Ma cos’è questa tradizione che lei difende sopra ogni cosa?
«È una sorta di cristianesimo magico-popolare che aveva molto interessato Ernesto De Martino. Un misto di paganesimo e di religione. Pasolini seppe integrare benissimo i due momenti».
Crede nel soprannaturale?
«Certe cose fanno parte della mia storia. In famiglia, tra le tante persone, c’era la zia Olimpia. Che ai tempi era stata una fervente bolscevica, poi attrice di un certo talento nella compagnia di Federico Stella. Un giorno abbandonò il teatro perché scoprì di avere qualità medianiche. Credo che la sua figura mi abbia influenzato ».
Forse la massima espressione demartiniana è stata la “Nuova compagnia di canto popolare” che lei ha fondato alla fine degli anni Sessanta.
«Mi ritrovo in questa espressione, anche se allora la sinistra benpensante mi accusò di essere un aristocratico».

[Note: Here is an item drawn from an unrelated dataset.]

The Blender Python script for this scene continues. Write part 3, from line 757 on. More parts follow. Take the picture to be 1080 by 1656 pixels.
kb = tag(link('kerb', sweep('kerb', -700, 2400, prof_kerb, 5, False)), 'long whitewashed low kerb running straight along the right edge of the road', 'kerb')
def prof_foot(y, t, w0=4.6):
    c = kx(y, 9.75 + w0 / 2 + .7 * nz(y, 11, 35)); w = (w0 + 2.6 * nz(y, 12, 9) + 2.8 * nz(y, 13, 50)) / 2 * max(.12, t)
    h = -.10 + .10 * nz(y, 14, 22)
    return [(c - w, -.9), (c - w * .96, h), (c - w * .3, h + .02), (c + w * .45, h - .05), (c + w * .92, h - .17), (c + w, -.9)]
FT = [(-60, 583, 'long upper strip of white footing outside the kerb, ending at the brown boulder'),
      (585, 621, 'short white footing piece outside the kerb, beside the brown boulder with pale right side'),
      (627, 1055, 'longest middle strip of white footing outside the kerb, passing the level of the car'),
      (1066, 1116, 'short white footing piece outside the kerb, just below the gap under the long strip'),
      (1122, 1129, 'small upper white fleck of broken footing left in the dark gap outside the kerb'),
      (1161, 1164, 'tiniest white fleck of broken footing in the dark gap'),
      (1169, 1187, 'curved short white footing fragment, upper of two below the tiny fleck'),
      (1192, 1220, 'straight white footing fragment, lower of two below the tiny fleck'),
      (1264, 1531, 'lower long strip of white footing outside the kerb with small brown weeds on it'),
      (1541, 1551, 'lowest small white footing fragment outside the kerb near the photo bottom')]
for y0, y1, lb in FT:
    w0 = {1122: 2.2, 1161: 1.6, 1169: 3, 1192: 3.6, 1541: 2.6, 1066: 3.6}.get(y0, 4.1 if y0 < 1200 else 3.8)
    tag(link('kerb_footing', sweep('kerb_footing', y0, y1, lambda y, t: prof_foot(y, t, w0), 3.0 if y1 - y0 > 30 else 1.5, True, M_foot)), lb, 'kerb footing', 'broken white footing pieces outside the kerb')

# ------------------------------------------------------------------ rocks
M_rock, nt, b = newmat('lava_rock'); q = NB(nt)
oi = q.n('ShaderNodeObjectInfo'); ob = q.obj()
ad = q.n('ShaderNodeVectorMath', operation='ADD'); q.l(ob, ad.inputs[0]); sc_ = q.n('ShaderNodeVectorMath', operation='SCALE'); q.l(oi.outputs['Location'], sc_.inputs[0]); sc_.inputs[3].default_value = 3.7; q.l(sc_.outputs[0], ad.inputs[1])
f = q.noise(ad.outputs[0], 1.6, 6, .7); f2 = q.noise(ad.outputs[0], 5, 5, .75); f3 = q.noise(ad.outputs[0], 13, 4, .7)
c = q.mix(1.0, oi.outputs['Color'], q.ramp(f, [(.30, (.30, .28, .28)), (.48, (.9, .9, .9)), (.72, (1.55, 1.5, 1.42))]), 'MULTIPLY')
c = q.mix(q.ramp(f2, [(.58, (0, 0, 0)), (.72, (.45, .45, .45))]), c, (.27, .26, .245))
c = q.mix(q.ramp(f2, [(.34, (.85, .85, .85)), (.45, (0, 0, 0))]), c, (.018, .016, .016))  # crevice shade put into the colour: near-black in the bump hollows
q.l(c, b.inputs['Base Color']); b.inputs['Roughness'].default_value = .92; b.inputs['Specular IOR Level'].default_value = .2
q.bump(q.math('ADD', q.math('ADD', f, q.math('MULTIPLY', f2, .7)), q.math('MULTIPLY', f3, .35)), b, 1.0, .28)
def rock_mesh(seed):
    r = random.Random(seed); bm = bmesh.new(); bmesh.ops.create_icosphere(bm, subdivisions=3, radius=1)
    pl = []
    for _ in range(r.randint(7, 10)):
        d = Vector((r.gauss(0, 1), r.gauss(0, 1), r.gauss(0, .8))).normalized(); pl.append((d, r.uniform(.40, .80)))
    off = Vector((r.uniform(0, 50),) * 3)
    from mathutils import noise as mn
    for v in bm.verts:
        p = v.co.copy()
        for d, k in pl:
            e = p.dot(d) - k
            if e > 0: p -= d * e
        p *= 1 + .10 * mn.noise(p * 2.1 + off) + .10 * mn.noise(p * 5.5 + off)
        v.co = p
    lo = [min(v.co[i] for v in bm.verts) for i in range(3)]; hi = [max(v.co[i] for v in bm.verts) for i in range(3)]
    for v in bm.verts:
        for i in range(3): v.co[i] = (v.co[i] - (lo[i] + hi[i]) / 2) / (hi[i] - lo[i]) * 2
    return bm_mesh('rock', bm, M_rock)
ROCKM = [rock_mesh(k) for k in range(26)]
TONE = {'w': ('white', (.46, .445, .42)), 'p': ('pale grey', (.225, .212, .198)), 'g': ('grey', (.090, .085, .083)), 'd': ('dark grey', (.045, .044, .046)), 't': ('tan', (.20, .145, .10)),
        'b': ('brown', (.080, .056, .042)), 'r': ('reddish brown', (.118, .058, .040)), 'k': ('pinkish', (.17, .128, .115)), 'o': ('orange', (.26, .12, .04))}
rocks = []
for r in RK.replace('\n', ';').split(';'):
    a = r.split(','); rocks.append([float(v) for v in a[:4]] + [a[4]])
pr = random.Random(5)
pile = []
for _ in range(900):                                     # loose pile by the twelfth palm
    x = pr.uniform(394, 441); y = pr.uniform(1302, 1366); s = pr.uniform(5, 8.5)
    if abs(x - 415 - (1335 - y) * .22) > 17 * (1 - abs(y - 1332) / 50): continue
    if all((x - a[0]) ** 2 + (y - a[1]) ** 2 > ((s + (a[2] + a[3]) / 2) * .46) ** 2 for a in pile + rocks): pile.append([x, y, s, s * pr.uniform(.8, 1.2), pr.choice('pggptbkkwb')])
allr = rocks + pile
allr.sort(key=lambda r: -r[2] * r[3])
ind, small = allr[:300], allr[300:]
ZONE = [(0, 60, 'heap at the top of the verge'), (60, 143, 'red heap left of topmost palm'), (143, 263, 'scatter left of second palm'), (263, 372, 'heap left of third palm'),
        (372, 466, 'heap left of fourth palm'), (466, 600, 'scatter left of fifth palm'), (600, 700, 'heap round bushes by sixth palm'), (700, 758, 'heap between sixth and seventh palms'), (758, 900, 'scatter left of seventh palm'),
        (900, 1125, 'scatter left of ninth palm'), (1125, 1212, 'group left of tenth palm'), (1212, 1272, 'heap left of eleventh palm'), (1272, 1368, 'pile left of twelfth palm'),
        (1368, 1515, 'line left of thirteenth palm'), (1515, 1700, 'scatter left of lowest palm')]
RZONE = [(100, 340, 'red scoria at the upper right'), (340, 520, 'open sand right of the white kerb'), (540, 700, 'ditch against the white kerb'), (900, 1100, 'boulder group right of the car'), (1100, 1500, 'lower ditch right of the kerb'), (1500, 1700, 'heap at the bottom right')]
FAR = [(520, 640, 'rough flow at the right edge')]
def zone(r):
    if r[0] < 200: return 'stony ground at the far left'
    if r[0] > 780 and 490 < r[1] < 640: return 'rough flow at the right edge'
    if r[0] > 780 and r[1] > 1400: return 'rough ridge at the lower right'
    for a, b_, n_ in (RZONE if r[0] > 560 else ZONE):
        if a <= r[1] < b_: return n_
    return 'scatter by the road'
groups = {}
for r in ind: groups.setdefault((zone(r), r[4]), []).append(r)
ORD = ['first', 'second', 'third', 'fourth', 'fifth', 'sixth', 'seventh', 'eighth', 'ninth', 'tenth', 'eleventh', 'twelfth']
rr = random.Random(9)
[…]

Perché è finita, almeno per lei, quell’esperienza?
«Perché le cose non durano e a volte si guastano. Ciò che è rimasto è come la vernice scrostata e arrugginita di un’automobile.
Fa tristezza solo a guardarla».
Cosa pensa del neo-melodico?
«È uno dei tanti prodotti di una cultura di massa e non di popolo. Imposti attraverso gli audiovisivi e in particolare la televisione ».
La guarda?
«Sì, con noia e con rabbia. Come non accorgersi che il suo elemento cardine è la menzogna e la finzione?».
Solo questo?
«Soprattutto questo. Prosciuga le nostre riserve oniriche».
Lei sogna?
«Abbastanza. In certi periodi mi sembra che il sogno eserciti su di me una strana potenza».
Le piace quando accade?
«Non è questione di piacere. I sogni trascorrono. A volte li ricordo. A volte incidono come pugnalate; a volte rivelano qualcosa che mi avvicina alla morte o all’accettazione di essa».

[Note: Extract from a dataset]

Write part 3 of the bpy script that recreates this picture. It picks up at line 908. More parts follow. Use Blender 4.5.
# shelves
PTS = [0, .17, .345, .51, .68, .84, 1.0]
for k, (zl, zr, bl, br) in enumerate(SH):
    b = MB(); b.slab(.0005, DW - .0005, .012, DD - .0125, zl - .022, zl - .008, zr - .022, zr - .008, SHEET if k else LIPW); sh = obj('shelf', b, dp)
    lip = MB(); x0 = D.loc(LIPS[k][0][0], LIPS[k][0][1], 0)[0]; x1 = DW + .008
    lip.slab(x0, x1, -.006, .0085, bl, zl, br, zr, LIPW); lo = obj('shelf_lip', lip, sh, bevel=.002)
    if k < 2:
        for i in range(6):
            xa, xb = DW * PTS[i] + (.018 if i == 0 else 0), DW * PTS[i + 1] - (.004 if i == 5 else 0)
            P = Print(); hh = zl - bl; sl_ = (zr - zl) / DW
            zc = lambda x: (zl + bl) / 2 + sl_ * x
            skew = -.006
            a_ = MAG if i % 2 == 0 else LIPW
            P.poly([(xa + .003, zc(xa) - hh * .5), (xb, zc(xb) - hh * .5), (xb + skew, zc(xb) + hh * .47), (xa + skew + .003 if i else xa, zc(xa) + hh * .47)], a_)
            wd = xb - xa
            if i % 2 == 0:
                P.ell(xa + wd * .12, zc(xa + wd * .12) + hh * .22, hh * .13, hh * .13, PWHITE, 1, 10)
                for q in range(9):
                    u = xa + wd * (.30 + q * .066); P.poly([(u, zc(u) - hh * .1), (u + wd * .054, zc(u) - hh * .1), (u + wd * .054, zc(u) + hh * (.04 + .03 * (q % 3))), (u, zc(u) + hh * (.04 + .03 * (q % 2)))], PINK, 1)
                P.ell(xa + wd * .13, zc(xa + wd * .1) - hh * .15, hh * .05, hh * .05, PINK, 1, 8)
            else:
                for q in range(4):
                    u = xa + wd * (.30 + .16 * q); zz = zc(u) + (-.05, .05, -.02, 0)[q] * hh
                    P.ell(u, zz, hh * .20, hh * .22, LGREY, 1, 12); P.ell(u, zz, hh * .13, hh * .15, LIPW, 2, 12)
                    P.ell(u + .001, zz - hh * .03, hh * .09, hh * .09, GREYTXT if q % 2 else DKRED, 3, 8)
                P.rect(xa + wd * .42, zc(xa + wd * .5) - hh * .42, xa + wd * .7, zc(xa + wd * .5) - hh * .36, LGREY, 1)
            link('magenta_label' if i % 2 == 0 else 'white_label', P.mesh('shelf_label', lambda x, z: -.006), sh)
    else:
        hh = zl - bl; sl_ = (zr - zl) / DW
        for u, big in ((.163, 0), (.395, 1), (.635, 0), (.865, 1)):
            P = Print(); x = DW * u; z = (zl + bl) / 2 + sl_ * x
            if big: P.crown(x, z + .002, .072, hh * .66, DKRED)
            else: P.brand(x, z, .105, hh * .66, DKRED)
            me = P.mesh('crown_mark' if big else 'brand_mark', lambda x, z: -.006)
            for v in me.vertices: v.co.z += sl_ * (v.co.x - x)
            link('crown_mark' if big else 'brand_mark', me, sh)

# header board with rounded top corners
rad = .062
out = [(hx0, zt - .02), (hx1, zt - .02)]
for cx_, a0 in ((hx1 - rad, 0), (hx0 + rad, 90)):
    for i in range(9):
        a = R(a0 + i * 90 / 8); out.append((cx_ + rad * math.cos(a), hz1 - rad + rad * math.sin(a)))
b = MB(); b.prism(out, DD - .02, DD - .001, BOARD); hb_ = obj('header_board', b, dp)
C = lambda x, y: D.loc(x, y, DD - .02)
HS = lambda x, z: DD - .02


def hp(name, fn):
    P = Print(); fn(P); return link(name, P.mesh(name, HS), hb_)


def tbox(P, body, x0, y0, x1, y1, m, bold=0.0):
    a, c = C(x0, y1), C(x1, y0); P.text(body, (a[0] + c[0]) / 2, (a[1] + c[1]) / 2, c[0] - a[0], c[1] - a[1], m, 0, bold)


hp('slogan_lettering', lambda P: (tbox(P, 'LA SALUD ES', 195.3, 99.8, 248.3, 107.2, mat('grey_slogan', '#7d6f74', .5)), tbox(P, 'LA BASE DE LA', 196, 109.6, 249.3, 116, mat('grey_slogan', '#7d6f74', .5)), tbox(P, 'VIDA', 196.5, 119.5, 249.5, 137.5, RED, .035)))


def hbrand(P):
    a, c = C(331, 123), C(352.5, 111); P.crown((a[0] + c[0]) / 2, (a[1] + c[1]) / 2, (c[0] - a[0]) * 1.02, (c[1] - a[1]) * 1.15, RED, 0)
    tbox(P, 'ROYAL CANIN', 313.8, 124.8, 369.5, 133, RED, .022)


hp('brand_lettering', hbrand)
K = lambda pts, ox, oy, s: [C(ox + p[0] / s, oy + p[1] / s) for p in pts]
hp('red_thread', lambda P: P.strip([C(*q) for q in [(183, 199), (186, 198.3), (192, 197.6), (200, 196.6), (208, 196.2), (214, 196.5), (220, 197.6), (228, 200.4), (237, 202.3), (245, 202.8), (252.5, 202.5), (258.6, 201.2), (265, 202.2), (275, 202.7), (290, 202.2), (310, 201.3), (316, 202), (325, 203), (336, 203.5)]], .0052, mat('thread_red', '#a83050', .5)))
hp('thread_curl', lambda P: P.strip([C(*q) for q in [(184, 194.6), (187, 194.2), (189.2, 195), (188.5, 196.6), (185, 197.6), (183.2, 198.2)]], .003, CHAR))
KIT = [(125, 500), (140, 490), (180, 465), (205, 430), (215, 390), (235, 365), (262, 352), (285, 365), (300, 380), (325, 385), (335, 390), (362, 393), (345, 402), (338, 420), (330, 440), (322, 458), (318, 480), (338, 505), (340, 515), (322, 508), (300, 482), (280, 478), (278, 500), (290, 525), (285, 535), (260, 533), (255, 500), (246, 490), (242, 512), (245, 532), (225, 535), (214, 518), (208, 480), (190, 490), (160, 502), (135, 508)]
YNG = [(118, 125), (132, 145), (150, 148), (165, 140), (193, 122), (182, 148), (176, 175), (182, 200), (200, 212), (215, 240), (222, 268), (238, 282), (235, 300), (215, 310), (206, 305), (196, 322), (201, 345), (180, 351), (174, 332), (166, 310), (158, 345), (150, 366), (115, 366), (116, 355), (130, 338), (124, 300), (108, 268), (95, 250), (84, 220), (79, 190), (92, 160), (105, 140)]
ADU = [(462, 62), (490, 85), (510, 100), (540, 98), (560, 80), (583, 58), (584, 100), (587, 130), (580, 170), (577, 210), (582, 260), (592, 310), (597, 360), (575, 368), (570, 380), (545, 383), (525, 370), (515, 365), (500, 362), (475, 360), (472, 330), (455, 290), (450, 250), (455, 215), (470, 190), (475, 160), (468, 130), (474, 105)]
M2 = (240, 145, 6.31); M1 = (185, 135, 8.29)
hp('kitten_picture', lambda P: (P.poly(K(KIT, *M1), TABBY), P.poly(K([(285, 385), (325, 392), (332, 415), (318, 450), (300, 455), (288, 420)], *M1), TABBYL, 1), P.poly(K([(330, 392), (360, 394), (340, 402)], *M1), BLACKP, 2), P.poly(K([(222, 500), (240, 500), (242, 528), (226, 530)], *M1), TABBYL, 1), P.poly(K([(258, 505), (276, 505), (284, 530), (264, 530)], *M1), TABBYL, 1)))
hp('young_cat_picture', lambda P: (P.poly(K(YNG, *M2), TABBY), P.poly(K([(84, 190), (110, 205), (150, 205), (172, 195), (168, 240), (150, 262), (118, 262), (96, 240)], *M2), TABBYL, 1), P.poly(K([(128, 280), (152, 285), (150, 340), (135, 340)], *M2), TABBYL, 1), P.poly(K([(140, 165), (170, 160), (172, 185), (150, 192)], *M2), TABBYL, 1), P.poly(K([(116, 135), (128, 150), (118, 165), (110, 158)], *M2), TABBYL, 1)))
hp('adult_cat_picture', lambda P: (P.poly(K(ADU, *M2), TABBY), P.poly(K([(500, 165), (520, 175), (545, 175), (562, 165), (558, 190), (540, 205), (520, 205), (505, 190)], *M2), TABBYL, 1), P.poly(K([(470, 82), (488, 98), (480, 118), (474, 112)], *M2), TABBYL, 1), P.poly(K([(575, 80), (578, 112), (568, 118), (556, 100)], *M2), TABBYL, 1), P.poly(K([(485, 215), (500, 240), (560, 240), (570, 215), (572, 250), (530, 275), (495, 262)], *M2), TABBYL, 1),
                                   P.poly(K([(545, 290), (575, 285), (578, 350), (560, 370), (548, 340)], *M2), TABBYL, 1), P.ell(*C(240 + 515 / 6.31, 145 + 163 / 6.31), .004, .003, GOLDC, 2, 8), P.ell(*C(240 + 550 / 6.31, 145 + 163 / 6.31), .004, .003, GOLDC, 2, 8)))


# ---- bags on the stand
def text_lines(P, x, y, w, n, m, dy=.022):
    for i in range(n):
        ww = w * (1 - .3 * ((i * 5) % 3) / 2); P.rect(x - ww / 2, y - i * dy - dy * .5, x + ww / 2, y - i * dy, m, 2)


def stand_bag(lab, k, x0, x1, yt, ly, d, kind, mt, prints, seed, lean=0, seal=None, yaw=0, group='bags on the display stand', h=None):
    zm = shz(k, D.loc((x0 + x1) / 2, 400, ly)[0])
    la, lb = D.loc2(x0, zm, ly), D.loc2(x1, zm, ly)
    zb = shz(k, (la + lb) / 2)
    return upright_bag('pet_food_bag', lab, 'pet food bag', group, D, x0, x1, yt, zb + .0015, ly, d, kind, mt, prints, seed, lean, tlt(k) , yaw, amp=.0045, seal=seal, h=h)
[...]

In fondo, è la tradizione stessa a far convivere la morte con la vita.
«È una relazione affascinante. Questa casa, con gli oggetti che ho raccolto, ne porta la testimonianza. Nell’altra stanza ho appeso alla parete una specie di cassetta di legno su cui poter apporre dei nomi. La usavano certe congreghe religiose. Vi ho scritto i nomi dei morti che hanno avuto influenza nella mia vita: contadini, amici, artisti, scrittori. Gente comune e straordinaria. È il contatto che continuo a mantenere con l’altro mondo».
Forse è un diverso modo di coniugare la parola musica.

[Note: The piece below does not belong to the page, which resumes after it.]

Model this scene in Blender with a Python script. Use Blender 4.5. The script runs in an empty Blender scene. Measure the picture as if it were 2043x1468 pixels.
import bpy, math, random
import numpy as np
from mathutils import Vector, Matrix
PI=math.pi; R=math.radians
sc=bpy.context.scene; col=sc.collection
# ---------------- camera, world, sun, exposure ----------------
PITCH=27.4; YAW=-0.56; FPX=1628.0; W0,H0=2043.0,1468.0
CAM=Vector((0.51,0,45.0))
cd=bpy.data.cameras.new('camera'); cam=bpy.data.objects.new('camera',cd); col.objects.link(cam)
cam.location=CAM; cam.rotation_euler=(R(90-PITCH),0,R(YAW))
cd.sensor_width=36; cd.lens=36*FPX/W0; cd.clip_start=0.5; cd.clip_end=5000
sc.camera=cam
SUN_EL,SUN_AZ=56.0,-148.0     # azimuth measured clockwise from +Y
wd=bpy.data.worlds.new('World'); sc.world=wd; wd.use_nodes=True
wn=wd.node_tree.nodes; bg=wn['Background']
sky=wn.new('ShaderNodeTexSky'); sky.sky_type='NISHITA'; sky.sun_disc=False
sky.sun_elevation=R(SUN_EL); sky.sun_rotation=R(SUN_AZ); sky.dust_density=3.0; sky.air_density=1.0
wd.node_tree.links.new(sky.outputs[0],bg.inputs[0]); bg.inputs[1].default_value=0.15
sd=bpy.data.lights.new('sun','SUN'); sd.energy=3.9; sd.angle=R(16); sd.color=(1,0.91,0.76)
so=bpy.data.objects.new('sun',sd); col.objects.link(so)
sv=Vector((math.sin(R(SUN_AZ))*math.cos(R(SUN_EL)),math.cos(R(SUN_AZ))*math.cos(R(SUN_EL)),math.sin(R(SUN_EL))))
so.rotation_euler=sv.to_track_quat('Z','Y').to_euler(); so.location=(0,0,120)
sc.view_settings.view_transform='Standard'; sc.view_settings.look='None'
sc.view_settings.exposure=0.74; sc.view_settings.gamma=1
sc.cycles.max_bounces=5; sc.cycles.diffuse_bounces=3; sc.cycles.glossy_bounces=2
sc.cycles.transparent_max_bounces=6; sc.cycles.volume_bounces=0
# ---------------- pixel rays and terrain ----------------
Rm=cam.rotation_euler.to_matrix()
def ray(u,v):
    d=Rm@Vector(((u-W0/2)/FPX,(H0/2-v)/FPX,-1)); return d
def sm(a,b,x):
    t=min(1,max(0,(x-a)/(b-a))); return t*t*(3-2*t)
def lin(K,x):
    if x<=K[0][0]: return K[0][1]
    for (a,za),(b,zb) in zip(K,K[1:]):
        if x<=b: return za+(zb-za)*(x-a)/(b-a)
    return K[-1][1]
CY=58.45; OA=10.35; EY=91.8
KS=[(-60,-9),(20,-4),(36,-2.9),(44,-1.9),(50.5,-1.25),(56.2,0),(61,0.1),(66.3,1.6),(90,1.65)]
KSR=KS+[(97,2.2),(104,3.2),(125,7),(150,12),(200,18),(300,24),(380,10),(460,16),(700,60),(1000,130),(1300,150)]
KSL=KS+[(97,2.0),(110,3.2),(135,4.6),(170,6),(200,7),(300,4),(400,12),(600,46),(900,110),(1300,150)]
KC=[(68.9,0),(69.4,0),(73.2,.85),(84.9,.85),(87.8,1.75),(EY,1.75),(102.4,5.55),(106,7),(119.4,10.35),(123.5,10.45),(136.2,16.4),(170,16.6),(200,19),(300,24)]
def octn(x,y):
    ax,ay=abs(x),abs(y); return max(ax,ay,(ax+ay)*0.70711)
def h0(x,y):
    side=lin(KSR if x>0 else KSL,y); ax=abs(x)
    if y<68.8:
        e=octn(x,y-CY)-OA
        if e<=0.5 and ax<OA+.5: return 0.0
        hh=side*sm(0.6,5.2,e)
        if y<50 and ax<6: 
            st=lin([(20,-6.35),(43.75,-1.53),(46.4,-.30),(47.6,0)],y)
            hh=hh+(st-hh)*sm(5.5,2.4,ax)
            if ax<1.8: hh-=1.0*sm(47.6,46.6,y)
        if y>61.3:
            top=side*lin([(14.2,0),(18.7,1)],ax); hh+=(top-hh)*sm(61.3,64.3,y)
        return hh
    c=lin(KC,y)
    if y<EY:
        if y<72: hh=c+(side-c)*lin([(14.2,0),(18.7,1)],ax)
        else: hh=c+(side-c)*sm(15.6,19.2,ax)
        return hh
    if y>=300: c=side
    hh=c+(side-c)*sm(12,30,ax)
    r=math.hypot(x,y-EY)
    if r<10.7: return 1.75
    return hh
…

«Sì, vorrei farle vedere i miei spartiti più cari. Sul pianoforte, vede, tengo sempre Stravinsky. Il suo nome ha saputo coniugare oralità e scrittura. Un’altra opera che ho amato alla follia è Béla Bartók. Scritta da un uomo straordinario che morì in miseria e che nessuno ha aiutato. Mi fa piangere. Mi scusi. Ma non posso fare a meno di commuovermi. Sono vecchio. Dovrei stare con i vecchi. Ma con loro mi annoio e mi deprimo».
E che fa?
«Che devo fare? Li evito, se posso. Ho avuto due infarti, mi hanno fatto un’angioplastica, ora mi trascino con una stampella. La consolazione sono i miei allievi. Ma non so cosa accadrà quando sarò morto. Non so cosa ne sarà della mia eredità. Quel po’ di cose e di idee chi le raccoglierà? Si disperderanno. Si dice: ci sono i giovani. Balle! Dico loro: rivoltatevi. Fate vedere a questo Stato in che condizioni vi ha ridotto. Mi scusi. È tardi. Venga. Biagio ha preparato la pasta con i lupini, sono i fratelli poveri delle vongole. Ma buoni. È un pezzo di Napoli che ancora si sopporta, si tollera, si ama».